Identifying all of the poems in this section as having a single defining characteristic would feel a bit forced, but each of them alone fits the theme, and seven out of the seventeen refer to the concept of allusion. As I mentioned, Pinsky alludes to certain people and events throughout all of his poems, but in this section, he is much more direct. The second poem, “In Defense of Allusion” jokingly explains that people should not criticize him for his allusions because “the world is allusive”. This defense serves as an introduction to the six poems that explicitly allude to the works of other poets. “Work Song” begins by responding to W.B. Yeats’s “The Fascination of What’s Difficult”, and uses that to transition to other related topics. In two of the poems, “From the Last Canto of Paradise” and “The Wave”, Pinsky only offers a translation of the original work. Although I would not identify any of the poems as outliers of the volume, I have trouble determining why certain poems are in certain sections. Some of the poems in section three, like “El Burro Es un Animal”, seem like they belong in section one. In this poem, Pinsky relates his having to take Spanish class to his observations of Fidel Castro. Like many of the other poems in section one, this poem relates a historical figure to one of Pinsky’s own experiences. “Akhmatova’s “Summer Garden”” also seems like it should be in the third section with the other translations. These contradictions lead me to believe that either I misunderstood the sections, or section three is composed of random poems.

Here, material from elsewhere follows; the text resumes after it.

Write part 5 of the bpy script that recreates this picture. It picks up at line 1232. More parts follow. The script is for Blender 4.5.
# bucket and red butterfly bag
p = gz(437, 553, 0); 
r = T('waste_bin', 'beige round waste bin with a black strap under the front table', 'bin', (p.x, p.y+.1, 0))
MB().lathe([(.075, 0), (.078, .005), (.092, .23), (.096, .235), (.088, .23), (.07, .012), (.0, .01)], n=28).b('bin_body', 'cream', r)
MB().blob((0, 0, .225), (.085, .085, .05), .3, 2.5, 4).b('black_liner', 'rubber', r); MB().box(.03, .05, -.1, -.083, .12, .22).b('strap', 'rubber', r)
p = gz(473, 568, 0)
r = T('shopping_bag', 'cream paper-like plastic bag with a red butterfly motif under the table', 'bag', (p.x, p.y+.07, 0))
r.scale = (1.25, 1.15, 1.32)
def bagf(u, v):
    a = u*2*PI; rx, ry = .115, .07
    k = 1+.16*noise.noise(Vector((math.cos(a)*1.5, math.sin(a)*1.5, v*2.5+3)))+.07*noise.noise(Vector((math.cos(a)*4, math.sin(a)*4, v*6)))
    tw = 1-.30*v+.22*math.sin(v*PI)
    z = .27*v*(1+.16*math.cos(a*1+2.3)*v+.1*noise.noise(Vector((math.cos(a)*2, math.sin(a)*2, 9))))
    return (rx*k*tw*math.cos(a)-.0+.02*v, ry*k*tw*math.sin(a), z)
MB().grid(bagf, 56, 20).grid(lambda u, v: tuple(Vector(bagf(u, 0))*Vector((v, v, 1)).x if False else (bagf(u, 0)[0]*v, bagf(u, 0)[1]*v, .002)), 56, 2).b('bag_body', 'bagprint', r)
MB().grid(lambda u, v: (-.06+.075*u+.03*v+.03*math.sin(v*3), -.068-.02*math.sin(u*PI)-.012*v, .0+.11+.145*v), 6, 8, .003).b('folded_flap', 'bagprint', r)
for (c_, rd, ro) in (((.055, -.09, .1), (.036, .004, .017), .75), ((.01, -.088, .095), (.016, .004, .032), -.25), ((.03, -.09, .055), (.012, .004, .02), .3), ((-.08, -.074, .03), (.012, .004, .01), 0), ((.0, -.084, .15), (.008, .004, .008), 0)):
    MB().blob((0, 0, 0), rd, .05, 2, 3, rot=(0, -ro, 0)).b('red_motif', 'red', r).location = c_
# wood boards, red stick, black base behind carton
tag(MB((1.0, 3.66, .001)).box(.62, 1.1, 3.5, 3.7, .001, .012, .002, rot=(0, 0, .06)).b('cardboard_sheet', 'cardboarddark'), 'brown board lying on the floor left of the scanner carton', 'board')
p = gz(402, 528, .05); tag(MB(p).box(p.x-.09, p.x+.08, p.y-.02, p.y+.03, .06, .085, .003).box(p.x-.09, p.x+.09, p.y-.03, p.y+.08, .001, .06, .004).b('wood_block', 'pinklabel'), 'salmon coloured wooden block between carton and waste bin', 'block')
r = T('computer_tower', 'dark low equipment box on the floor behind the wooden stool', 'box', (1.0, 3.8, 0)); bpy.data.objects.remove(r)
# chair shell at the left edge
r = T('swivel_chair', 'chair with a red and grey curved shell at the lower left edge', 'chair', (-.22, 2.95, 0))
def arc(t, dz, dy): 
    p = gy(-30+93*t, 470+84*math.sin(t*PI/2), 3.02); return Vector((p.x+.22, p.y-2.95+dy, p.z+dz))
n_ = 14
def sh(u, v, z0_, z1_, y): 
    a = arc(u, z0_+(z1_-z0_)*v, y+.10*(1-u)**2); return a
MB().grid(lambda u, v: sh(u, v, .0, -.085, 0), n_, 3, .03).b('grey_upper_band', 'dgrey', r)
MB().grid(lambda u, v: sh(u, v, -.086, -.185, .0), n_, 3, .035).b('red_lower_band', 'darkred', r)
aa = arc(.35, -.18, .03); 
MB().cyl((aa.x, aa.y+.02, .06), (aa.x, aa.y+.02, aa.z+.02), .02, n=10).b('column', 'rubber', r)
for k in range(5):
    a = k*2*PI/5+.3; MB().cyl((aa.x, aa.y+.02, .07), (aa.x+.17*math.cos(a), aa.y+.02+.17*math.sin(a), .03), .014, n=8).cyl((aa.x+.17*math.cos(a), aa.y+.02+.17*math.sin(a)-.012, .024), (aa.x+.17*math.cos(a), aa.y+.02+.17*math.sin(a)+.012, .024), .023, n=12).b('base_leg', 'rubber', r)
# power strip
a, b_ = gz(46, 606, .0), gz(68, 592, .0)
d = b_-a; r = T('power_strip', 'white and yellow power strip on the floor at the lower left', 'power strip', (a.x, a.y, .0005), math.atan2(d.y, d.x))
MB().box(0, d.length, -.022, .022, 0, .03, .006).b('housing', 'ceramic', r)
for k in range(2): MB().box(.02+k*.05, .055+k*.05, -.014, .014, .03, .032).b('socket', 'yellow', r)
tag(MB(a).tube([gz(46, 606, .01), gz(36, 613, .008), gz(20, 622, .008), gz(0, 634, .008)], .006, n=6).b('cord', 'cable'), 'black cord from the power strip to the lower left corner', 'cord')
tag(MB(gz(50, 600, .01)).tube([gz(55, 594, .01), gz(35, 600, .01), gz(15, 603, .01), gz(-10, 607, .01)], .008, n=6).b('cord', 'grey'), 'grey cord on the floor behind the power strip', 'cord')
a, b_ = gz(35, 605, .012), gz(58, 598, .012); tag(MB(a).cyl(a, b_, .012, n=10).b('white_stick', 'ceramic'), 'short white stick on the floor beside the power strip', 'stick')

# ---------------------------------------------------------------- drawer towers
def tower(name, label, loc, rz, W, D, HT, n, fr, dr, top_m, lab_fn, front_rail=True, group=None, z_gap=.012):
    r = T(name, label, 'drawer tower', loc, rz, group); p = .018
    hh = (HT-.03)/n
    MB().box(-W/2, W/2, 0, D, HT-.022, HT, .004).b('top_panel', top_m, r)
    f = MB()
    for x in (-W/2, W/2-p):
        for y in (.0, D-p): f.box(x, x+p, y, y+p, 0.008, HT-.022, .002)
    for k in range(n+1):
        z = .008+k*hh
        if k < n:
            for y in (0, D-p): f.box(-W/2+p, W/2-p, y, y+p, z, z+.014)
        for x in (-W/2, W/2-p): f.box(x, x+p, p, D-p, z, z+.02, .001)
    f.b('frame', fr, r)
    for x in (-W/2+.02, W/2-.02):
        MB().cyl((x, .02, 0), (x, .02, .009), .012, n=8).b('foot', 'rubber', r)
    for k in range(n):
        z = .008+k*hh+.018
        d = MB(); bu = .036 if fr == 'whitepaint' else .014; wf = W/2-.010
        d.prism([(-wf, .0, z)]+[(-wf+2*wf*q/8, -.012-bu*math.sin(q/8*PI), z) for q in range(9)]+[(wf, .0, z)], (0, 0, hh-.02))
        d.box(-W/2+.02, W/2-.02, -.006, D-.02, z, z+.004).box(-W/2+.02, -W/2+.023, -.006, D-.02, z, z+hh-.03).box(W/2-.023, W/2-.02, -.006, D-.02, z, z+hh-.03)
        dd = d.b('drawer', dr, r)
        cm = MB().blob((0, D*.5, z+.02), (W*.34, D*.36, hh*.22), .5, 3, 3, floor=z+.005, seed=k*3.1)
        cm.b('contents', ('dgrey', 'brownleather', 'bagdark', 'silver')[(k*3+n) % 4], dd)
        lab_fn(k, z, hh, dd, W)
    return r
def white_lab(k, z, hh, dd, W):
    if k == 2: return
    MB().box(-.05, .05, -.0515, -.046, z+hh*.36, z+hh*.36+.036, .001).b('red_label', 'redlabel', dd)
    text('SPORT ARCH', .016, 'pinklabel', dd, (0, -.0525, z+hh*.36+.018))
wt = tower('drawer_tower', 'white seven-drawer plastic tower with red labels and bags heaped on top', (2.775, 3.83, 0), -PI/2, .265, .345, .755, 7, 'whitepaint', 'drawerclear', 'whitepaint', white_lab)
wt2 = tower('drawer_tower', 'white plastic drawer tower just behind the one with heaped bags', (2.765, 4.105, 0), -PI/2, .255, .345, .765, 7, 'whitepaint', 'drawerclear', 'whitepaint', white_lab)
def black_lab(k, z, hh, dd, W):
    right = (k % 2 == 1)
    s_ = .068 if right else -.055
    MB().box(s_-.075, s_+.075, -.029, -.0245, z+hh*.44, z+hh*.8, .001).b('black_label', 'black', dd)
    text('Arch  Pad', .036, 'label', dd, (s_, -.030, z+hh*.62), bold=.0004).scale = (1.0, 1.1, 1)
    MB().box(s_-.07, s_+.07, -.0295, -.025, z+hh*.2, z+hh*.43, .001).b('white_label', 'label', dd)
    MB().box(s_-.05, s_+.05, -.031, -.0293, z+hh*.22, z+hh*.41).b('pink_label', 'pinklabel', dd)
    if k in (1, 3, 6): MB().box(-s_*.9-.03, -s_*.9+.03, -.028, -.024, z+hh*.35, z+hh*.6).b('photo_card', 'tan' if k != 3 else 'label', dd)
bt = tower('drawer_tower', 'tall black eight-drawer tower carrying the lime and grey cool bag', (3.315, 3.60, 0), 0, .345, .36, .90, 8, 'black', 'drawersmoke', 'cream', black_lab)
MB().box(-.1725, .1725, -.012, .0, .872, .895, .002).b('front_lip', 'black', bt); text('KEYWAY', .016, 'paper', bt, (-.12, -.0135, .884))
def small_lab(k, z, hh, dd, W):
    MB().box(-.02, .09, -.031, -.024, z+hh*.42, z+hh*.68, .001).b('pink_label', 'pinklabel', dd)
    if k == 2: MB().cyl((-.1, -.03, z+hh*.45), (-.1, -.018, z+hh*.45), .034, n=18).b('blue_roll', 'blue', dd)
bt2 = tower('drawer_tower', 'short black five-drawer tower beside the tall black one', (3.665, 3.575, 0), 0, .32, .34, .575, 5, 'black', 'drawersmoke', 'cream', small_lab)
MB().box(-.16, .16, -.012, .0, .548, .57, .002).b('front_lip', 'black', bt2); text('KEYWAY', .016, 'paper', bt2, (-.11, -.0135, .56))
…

Almost all of Pinsky’s poems are either couplets or triplets, and he does not seem to alter the form of the poem to correspond with the meaning, except in “The Thicket”, “Newspaper”, “Pliers”, and “The Dig”, in which he shaped the poems to mirror what he was describing. He typically ended each stanza with a period, but left out a lot of punctuation within each stanza. Pinsky does not seem to confine the poems as a whole to any specific length because they vary in length from two lines to multiple pages. He used enjambment often, but he capitalized the first letter of the first word in each line, regardless of its function in the sentence. I did not notice any specific meter throughout his poems, and he only uses subtle internal slant rhyme, except in the poem “Rhyme”. The subtle rhyming can be seen in “Work Song”, which has rhymes similar to “Fascination that dries the sap out of Yeats’s veins”. Pinsky also likes to repeat words throughout his poems, which we also see in “Watch Song” with the repetition of the word difficult. The only poem that sticks out structurally is “The Material” because the length of the stanzas varies, and all of the other poems have stanzas of equal lengths.

The poem that I would say best characterizes Gulf Music as a whole is “The Forgetting”, not necessarily because of its structure, but because of the voice that Pinsky uses in it. All of the poems fit the overarching theme of the book, but I think this poem alone captures the essence of what Pinsky is trying to show in the others because it describes the act of forgetting. In this poem, Pinsky does an amazing job of describing the effects of time by asking, “What if the Baseball Hall of Fame overflowed/ with too many thousands of greats all in time unremembered” and pointing out that “hardly anybody can name all eight of their great-grandparents”. He explains that even though we are sometimes unaware of it, we lose memories with the passing of time as both an individual and a member of a collective group. We create ways of remembering-our attempt to distinguish people from the larger whole makes them over time undistinguished. Our attempt to remember events by assigning names to them fails because names too are eventually forgotten. Even our written records in the form of letters, journal entries, declarations, and poetry will eventually become part of the inevitable cycle of forgetting.